Suntech, which became the first Chinese solar company to sell shares on the New York Stock Exchange when it listed in 2005, continued to expand through the global financial crisis. By 2011, sales topped $3 billion in 2011, making it the world's biggest maker of solar PV panels.
Mr Shi was "very straightforward and direct", and "had an immense amount of things whizzing around his head", said Richard Corkish, head of UNSW's school of photovoltaic & renewable energy engineering, and a fellow PhD student of Mr Shi.
Mr Shi, the inventor for 15 patents in PV technologies, helped translate "probably the first Chinese language text book on solar cell theory", a UNSW publication, Dr Corkish said.
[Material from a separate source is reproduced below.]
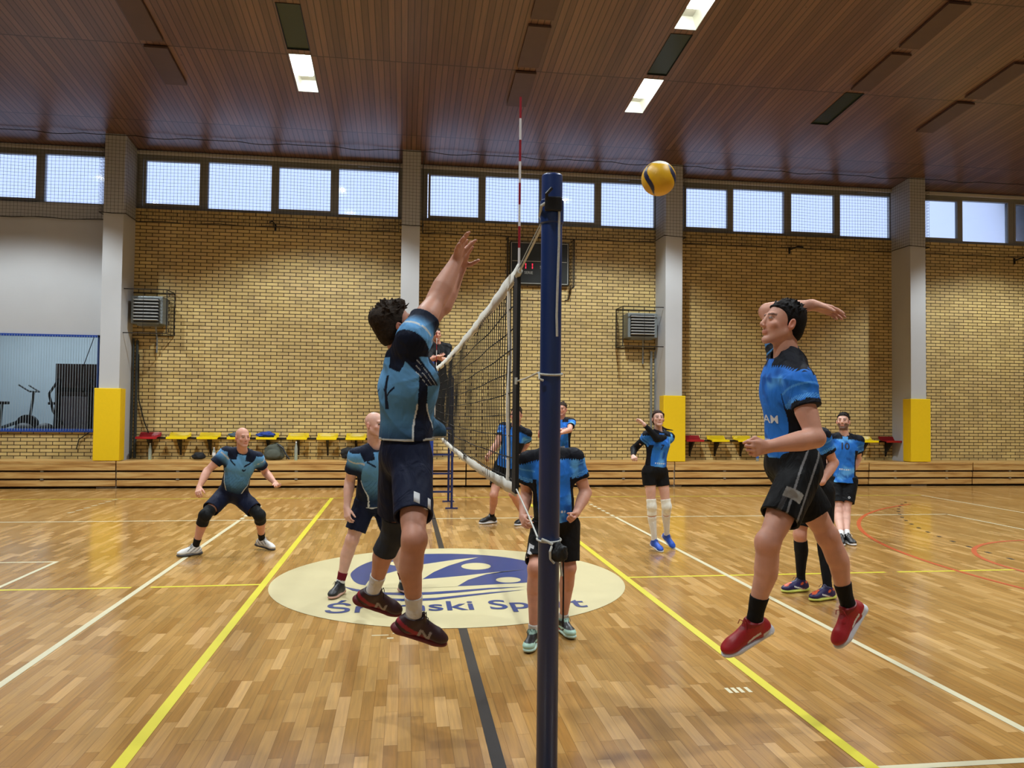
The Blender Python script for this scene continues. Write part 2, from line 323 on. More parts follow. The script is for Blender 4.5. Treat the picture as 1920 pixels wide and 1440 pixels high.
for (x, y) in ((-0.72, -1.94), (-0.56, -1.9)): mk.quad((x, y, .001), (x+0.13, y, .001), (x+0.13, y+0.02, .001), (x, y+0.02, .001))
for (x, y) in ((-0.6, -2.03), (-0.56, -1.76)): mk.quad((x, y, .001), (x+0.05, y, .001), (x+0.05, y+0.03, .001), (x, y+0.03, .001))
mk.build('tape_mark', M_LW, floor)
mk = MB()
for x in (1.57, 1.61, 1.65, 1.70): mk.quad((x, -3.42, .001), (x+0.025, -3.42, .001), (x+0.025, -3.33, .001), (x, -3.33, .001))
mk.build('tape_mark', M_LW, floor)
# round club emblem in the centre circle
d = MB(); d.poly([(1.8*math.cos(2*math.pi*i/96), 1.8*math.sin(2*math.pi*i/96)) for i in range(96)], 0.003); o = d.build('logo_disc', M_CREAM, floor)
blue = [(-1.033,0.259),(-1.034,0.460),(-0.960,0.809),(-0.794,1.132),(-0.565,1.337),(-0.230,1.451),(0.158,1.434),(0.514,1.314),(0.845,1.060),(1.034,0.757),(1.072,0.385),(1.006,0.081),(0.881,-0.149),(0.743,-0.230),(0.452,-0.258),(0.053,-0.329),(-0.282,-0.246),(-0.550,-0.222),(-0.855,-0.213),(-0.961,-0.078)]
def chaikin(p, n=2):
    for _ in range(n): p = [q for a, b in zip(p, p[1:]+p[:1]) for q in ((a[0]*.75+b[0]*.25, a[1]*.75+b[1]*.25), (a[0]*.25+b[0]*.75, a[1]*.25+b[1]*.75))]
    return p
d = MB(); d.poly(chaikin(blue), 0.004); d.build('logo_emblem', M_LOGO, floor)
cr1 = [(-0.854,-0.230),(-0.831,0.002),(-0.760,0.167),(-0.681,0.308),(-0.470,0.570),(-0.269,0.796),(0.134,1.057),(0.408,1.170),(0.221,0.965),(0.020,0.693),(-0.149,0.384),(-0.282,0.029),(-0.076,0.088),(0.160,0.165),(0.474,0.300),(0.838,0.416),(0.611,0.351),(0.399,0.214),(0.186,-0.041),(0.048,-0.338),(-0.353,-0.362),(-0.646,-0.336)]
d = MB(); d.poly(cr1, 0.005)
for hc in ([(-0.468,0.870),(-0.470,0.843),(-0.477,0.819),(-0.487,0.797),(-0.500,0.779),(-0.516,0.766),(-0.534,0.759),(-0.553,0.758),(-0.572,0.762),(-0.590,0.773),(-0.606,0.788),(-0.620,0.808),(-0.630,0.831),(-0.637,0.857),(-0.640,0.884),(-0.638,0.911),(-0.632,0.936),(-0.622,0.958),(-0.609,0.977),(-0.593,0.990),(-0.574,0.998),(-0.555,0.999),(-0.536,0.995),(-0.517,0.984),(-0.501,0.968),(-0.487,0.947),(-0.477,0.923),(-0.470,0.897)], [(0.497,0.631),(0.488,0.590),(0.472,0.551),(0.449,0.518),(0.420,0.492),(0.387,0.473),(0.351,0.462),(0.315,0.461),(0.279,0.468),(0.246,0.485),(0.217,0.509),(0.193,0.540),(0.176,0.576),(0.167,0.617),(0.166,0.659),(0.173,0.700),(0.188,0.740),(0.211,0.774),(0.240,0.803),(0.274,0.824),(0.311,0.835),(0.349,0.837),(0.386,0.829),(0.420,0.811),(0.450,0.785),(0.473,0.753),(0.490,0.714),(0.497,0.673)], [(0.731,-0.089),(0.724,-0.118),(0.710,-0.144),(0.691,-0.167),(0.668,-0.186),(0.642,-0.199),(0.614,-0.206),(0.586,-0.207),(0.558,-0.201),(0.532,-0.189),(0.510,-0.172),(0.493,-0.150),(0.480,-0.124),(0.474,-0.096),(0.474,-0.066),(0.481,-0.037),(0.494,-0.010),(0.512,0.014),(0.536,0.033),(0.562,0.047),(0.591,0.055),(0.620,0.056),(0.649,0.050),(0.675,0.037),(0.698,0.019),(0.715,-0.004),(0.727,-0.030),(0.732,-0.059)]): d.poly(hc, 0.005)
d.build('logo_swimmer_figures', M_CREAM, floor)
wv = MB()
for top in ([(-1.062,-0.229),(-0.935,-0.352),(-0.815,-0.439),(-0.642,-0.520),(-0.451,-0.554),(-0.222,-0.542),(0.032,-0.499),(0.373,-0.419),(0.727,-0.399),(0.367,-0.479),(0.026,-0.590),(-0.225,-0.640),(-0.452,-0.651),(-0.640,-0.609),(-0.811,-0.546),(-0.969,-0.408)],
            [(-0.935,-0.590),(-0.805,-0.665),(-0.655,-0.741),(-0.489,-0.788),(-0.360,-0.800),(-0.174,-0.778),(0.018,-0.710),(0.353,-0.603),(0.708,-0.527),(0.347,-0.660),(0.013,-0.788),(-0.177,-0.862),(-0.361,-0.883),(-0.488,-0.871),(-0.653,-0.810),(-0.803,-0.720)]):
    wv.poly(top, 0.0055)
wv.build('logo_waves', M_LOGO, floor)
tm = text_mesh('\u015aremski Sport', 0.46, 0.006, 1.02)
xs = [v.co.x for v in tm.vertices]; k_ = 2.33/(max(xs)-min(xs))
for v in tm.vertices: v.co = Vector((v.co.x*k_+0.0, v.co.y*1.0-1.10+0.0, 0.006))
lo = link_mesh('logo_lettering', tm, M_LOGO, floor)

# far wall: brick bays with the long window band, a plaster and glazed part at its left end
WB, WT = 6.17, 7.42
def wall_quad(mb, x0, x1, z0, z1): mb.box(x0, YF, z0, x1, YF+0.3, z1)
wf = MB(); wall_quad(wf, -6.9, XR, 0, WB); wall_quad(wf, XL, -6.9, 0, 1.16)
wall = struct(wf.build('wall_far', M_BRICK))
wp = MB(); wp.box(XL, YF-0.02, 3.30, -6.9, YF+0.3, 6.2); wp.box(XL, YF, 1.16, -12.6, YF+0.3, 3.3); wp.build('plaster_panel', M_WHITE, wall)
wp = MB(); wp.box(XL, YF+0.02, WT+0.02, XR, YF+0.32, 8.2); wp.build('lintel', mat('grey_lintel', '9c9c98', 0.6, noise_amt=0.05), wall)
wp = MB(); wp.box(XL, YF-0.03, WT-0.02, XR, YF+0.02, WT+0.05); wp.build('curtain_rail', mat('pale_rail', 'c8c6c0', 0.5), wall)
wl = MB(); wl.box(XL-0.3, YN, 0, XL, YF+0.3, 9); struct(wl.build('wall_left', M_WHITE))
wl = MB(); wl.box(XR, YN, 0, XR+0.3, YF+0.3, 9); struct(wl.build('wall_right', M_BRICK))
wl = MB(); wl.box(XL, YN-0.3, 0, XR, YN, 9); struct(wl.build('wall_near', M_WHITE))
# window band: one window per bay
BAYS = [[(-16.0, -14.8), (-14.7, -13.35), (-13.25, -12.0), (-11.9, -10.6)] , [(-9.85, -8.6), (-8.48, -7.1)], [(-6.39, -5.13), (-5.0, -3.6), (-3.48, -2.21), (-2.08, -0.73)], [(0.0, 1.24), (1.36, 2.66), (2.78, 4.08), (4.2, 5.52)],
        [(6.3, 7.47), (7.58, 8.93), (9.06, 10.32), (10.44, 11.79)], [(12.55, 13.75), (13.86, 15.18), (15.33, 16.55), (16.65, 17.9)]]
for bi, panes in enumerate(BAYS):
    x0 = panes[0][0]-0.14; x1 = panes[-1][1]+0.1; fr = MB()
    fr.box(x0, YF+0.12, WB-0.02, x1, YF+0.24, WB+0.09); fr.box(x0, YF+0.12, WT-0.09, x1, YF+0.24, WT+0.02); fr.box(x0, YF+0.12, WB+0.09, x0+0.12, YF+0.24, WT-0.09)
    fr.box(x1-0.08, YF+0.12, WB+0.09, x1, YF+0.24, WT-0.09)
    for (a, b), (c, e) in zip(panes[:-1], panes[1:]): fr.box(b, YF+0.12, WB+0.09, c, YF+0.24, WT-0.09)
    W = struct(fr.build('window_%d' % (bi+1), M_FRAME)); W['label'] = 'long high window of frosted panes in a grey frame'
    for pi, (a, b) in enumerate(panes):
        zz0, zz1 = (WB+0.15, WT-0.13) if pi % 2 == 0 else (WB+0.09, WT-0.07)
        if pi % 2 == 0:
            s_ = MB()
            for bx in ((a, WB+0.09, b, zz0), (a, zz1, b, WT-0.09), (a, zz0, a+0.05, zz1), (b-0.05, zz0, b, zz1)): s_.box(bx[0], YF+0.10, bx[1], bx[2], YF+0.20, bx[3])
            s_.build('sash', M_FRAME, W)
        g = MB(); g.box(a+(0.05 if pi % 2 == 0 else 0), YF+0.16, zz0, b-(0.05 if pi % 2 == 0 else 0), YF+0.166, zz1); g.build('pane', M_GLASS, W)
        if pi % 4 == 3:
            g = MB(); xm = (a+b)/2-0.25; g.box(xm, YF+0.03, zz1+0.02, xm+0.28, YF+0.1, zz1+0.08); g.build('window_opener', M_STEEL, W)
for (a, b) in ((XL, -16.2), (-10.45, -10.05), (-7.0, -6.53), (-0.63, -0.14), (5.62, 6.16), (11.89, 12.4), (17.95, XR)):
    q = MB(); q.box(a, YF+0.05, WB, b, YF+0.3, WT+0.02); q.build('wall_pier', M_FRAME, wall)

# ceiling: boarded, pitched, with cut-out troughs
HW = 0.19
xc = sorted({XL, XR} | {s-HW for s in STRIPS} | {s+HW for s in STRIPS}); holes = {}
DARK = {(4.03, 1), (-2.4, 1), (8.05, 0)}
for key in list(LIT)+list(DARK): holes[key] = 1
yc_ = sorted({YN, YF, 0.0} | {y for (s, k) in holes for y in mod_y(k)})
ce = MB()
for x0, x1 in zip(xc[:-1], xc[1:]):
    s = [q for q in STRIPS if abs((x0+x1)/2-q) < 0.02]
    for y0, y1 in zip(yc_[:-1], yc_[1:]):
        ym = (y0+y1)/2
        if s and any(mod_y(k)[1] < ym < mod_y(k)[0] for (q, k) in holes if q == s[0]): continue
        ce.quad((x0, y0, ceil_z(y0)), (x0, y1, ceil_z(y1)), (x1, y1, ceil_z(y1)), (x1, y0, ceil_z(y0)))
ceiling = struct(ce.build('ceiling', M_CEIL))
q = MB(); q.box(XL, YN, 9.3, XR, YF+0.3, 9.4); q.build('roof_slab', M_DARK, ceiling)
M_HATCH = mat('brown_hatch_board', '54403a', 0.5, noise_amt=0.15, noise_scale=4)
for s in STRIPS:
    for k in range(0, 4):
        if (s, k) in holes: continue
        y1, y0 = mod_y(k); h = MB(); a = -0.012
        h.add([(s+sx*HW, y, ceil_z(y)+dz) for y in (y0+.03, y1-.03) for sx in (-1, 1) for dz in (a, -0.05)], [(0, 1, 3, 2), (4, 6, 7, 5), (0, 2, 6, 4), (1, 5, 7, 3), (0, 4, 5, 1), (2, 3, 7, 6)])
        h.build('ceiling_hatch', M_HATCH, ceiling)
M_REFL = mat('trough_reflector', 'c9ccc4', 0.3, metal=0.5)
M_BULB = mat('lamp_glass', 'ffffff', 0.3, emit=('fffaf0', 28.0))
M_OFFG = mat('unlit_trough_glass', '20302e', 0.25)
def trough(s, k, lit, label, group):
    y1, y0 = mod_y(k); z0, z1 = ceil_z(y0), ceil_z(y1)
    t = thing('ceiling_light' if lit else 'ceiling_trough', label, 'ceiling light', (s, (y0+y1)/2, ceil_z((y0+y1)/2)), group)
    h = MB(); H = 0.22; T = 0.006
    def pt(x, y, dz): return (s+x, y, ceil_z(y)+dz)
    a = HW-0.001
    h.quad(pt(-a, y0, 0), pt(-a, y1, 0), pt(-a*.7, y1, H), pt(-a*.7, y0, H)); h.quad(pt(a, y0, 0), pt(a*.7, y0, H), pt(a*.7, y1, H), pt(a, y1, 0))
    h.quad(pt(-a*.7, y0, H), pt(-a*.7, y1, H), pt(a*.7, y1, H), pt(a*.7, y0, H))
    h.quad(pt(-a, y0, 0), pt(-a*.7, y0, H), pt(a*.7, y0, H), pt(a, y0, 0)); h.quad(pt(-a, y1, 0), pt(a, y1, 0), pt(a*.7, y1, H), pt(-a*.7, y1, H))
    h.build('housing', M_REFL if lit else M_DARK, t)
    e = MB()
    for x in (-a, a-0.0): e.tube([pt(x, y0, -0.004), pt(x, y1, -0.004)], 0.006, 6)
    for y in (y0, y1): e.tube([pt(-a, y, -0.004), pt(a, y, -0.004)], 0.006, 6)
    e.build('rim', M_STEEL if lit else M_BLACKM, t)
    if lit:
        g = MB(); ym = (y0+y1)/2; g.box(s-0.14, ym-0.26, ceil_z(ym)+0.06, s+0.14, ym+0.26, ceil_z(ym)+0.13, bev=0.03); g.build('lamp', M_BULB, t)
        h.v = h.v
    else:
        g = MB(); g.add([pt(x*(a-0.006), y, 0.012+dz) for y in (y0+0.01, y1-0.01) for x in (-1, 1) for dz in (0, 0.006)], [(0, 1, 3, 2), (4, 6, 7, 5), (0, 2, 6, 4), (1, 5, 7, 3), (0, 4, 5, 1), (2, 3, 7, 6)]); g.build('cover_glass', M_OFFG, t)
    return t
for (s, k) in LIT:
    if (s, k) == (-2.4, 0): lb = 'lit ceiling lamp above the raised arm, leftmost of the glowing ones'
    elif (s, k) == (4.03, 0): lb = 'lit ceiling lamp in a silver trough above the ball, nearer the windows'
    elif (s, k) == (4.03, 2): lb = 'lit ceiling lamp in a silver trough cut off by the top of the picture'
    else: lb = 'lit ceiling lamp out of view %s, %s' % ({-8.7: 'over the left half', -2.4: 'left of the net', 4.03: 'right of the net', 10.43: 'over the right half', 14.4: 'over the right wall bay', 16.8: 'by the right wall'}[s],
        {0: 'near the windows', 2: 'third row', 3: 'over the far half', 4: 'over the centre', 5: 'just past the centre', 6: 'over the near half', 7: 'over the near post', 8: 'above the camera', 9: 'behind the camera'}[k])
    trough(s, k, True, lb, 'lit ceiling lamps')
trough(4.03, 1, False, 'dark unlit ceiling trough between the two glowing lamps', None)
trough(-2.4, 1, False, 'dark unlit ceiling trough next to the leftmost glowing lamp', None)
trough(8.05, 0, False, 'dark unlit ceiling trough at the right, on its own among the boards', None)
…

"He really led the beginning of the Chinese photovoltaic industry, which has been hugely influential in bringing down the price of photovoltaics to the very affordable level where it's now at."
Australian consumers have been big winners from the solar boom, with PV panel prices falling about 80 per cent in the past four years.
Globally, though, the recession in Europe and the removal of some industry support have combined to flatten out demand. Pressure on Mr Shi, meanwhile, began to mount as the company hit a series of woes.
In July, Suntech revealed that it was investigating fraud involving a €554.2 million ($706 million) financing guarantee it made involving German bonds that may have never existed. By August, Mr Shi was replaced as Suntech's chief executive.
Mr Shi told Bloomberg this week he was "shocked" by the board's "misconceived and unlawful" decision to remove him.
Mr Shi said the solar manufacturer's board had no plans for refinancing the $US541 million convertible bond due in just over a week on March 15.
Despite his ouster, Mr Shi said he wants to remain involved in the company, and is still a director.
Suntech shares closed Wednesday at $US1.17, a fraction of the $88.35 record close in late 2007.
UNSW's Dr Corkish said his centre has four research programs involving Suntech, which "we do hope and expect" to continue even after Mr Shi's removal as head of the company.